DiffPhD: A Unified Differentiable Solver for Projective Heterogeneous Materials in Elastodynamics with Contact-Rich GPU-Acceleration

arXiv:2605.14526v1 Announce Type: cross Abstract: Differentiable simulation of soft bodies is a foundation for system identification, trajectory optimization, and Real2Sim transfer. Yet, existing methods such as the differentiable Projective Dynamics (DiffPD) struggle when faced with heterogeneous materials with extreme stiffness contrasts, hyperelasticity under large deformations, and contact-rich interactions, which are common scenarios in the real world.
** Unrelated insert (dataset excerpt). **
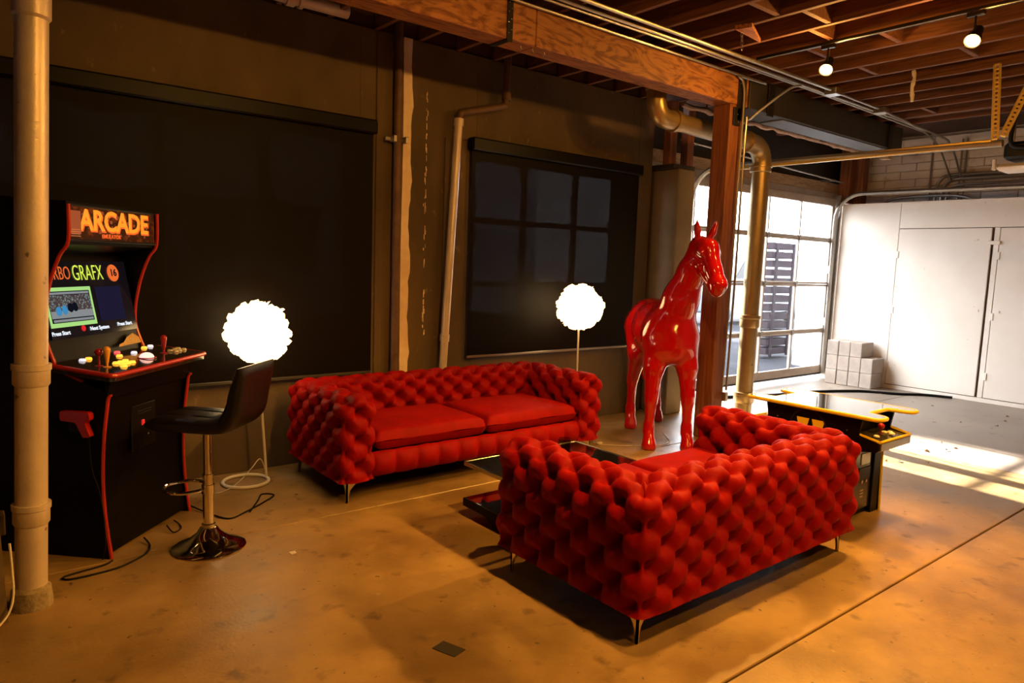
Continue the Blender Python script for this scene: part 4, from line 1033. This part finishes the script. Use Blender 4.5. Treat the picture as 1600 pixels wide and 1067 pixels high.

We present DiffPhD, a unified GPU-accelerated differentiable Projective Dynamics framework for heterogeneous materials that tackles these intertwined challenges simultaneously. Our key insight is a careful integration of: (i) stiffness-aware projective weights to embed heterogeneity into the global system; (ii) trust-region eigenvalue filtering lifted to the backward pass for stable hyperelastic gradients and a type-II Anderson Acceleration scheme with dual-gate convergence to stabilize forward iteration under large stiffness contrasts; and (iii) a unified GPU pipeline that reuses a single sparse factor across forward, backward, and contact computations, with stiffness-amplified Rayleigh damping folded into the same factor for heterogeneity-aware dissipation at zero recurring cost. DiffPhD achieves strict gradient accuracy while delivering up to an order-of-magnitude speedup over prior differentiable solvers on heterogeneous, hyperelastic, contact-rich benchmarks. Crucially, this speedup does not come at the cost of stability: DiffPhD remains convergent on stiffness contrasts up to 100x where prior PD solvers degrade. This unlocks end-to-end gradient-based optimization on regimes previously bottlenecked by either solver fragility or per-iteration cost -- shell--joint composite creatures, soft characters wielding stiff weapons, and soft-gripper robotic manipulation -- all handled within a single forward--backward pass.